I don't think all PBR systems are equal. I mean, many games since being released in 2013 going forward have been PBR, and not many have been able to nail the lighting for PBR correctly.A big selling point of PBR is that you don't have to do that. By using physically based values instead of eyeballing things materials look right in all kinds of lighting conditions. Scapes demonstrate this well.
ie, look at all Bioware games with PBR, it's pretty off. Look at the metal armor in this case, quite shiny and completely out of place.
Assassin's Creed is all PBR as well, but only Unity looks exceptionally amazing, all other Asses don't look nearly as good.
The metal seems way off once again here in Syndicate.
Whereas I see way less of these issues in Unity for instance. Its PBR seems to work really well.
Anywhere in this clip, you don't see those PBR type issues with metal: (look at 9:54, the watch, looks great!)
And we don't see these PBR issues with Order 1886, Ryse Son of Rome, or GTS.

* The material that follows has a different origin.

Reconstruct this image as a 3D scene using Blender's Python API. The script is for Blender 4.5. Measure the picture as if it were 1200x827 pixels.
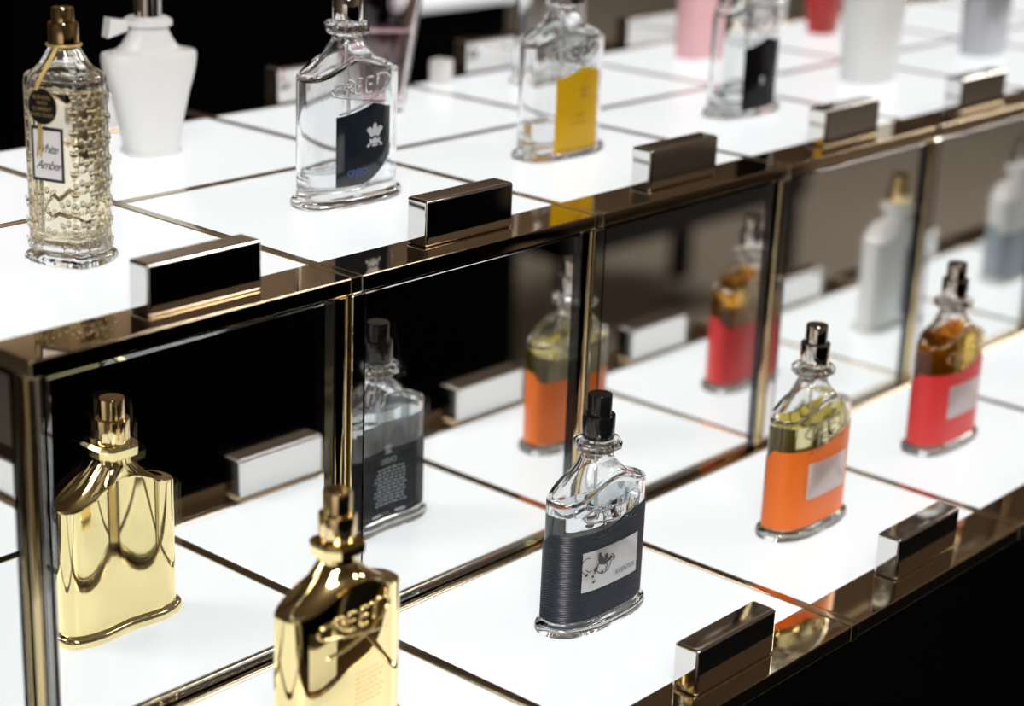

But we see these weird PBR interactivity issues with Halo 5, Forza 5+, even Gears etc. I think some would agree that certain engines, like the Fox engine for instance, has less of these issues.
So overall, I don't think PBR values on pipeline itself is enough to make things look right, it must take more than just PBR based rendering to make things look physically based. That pipeline and how the lighting interacts with those PBR values is probably what really separates games from each other, even though they are using the same features.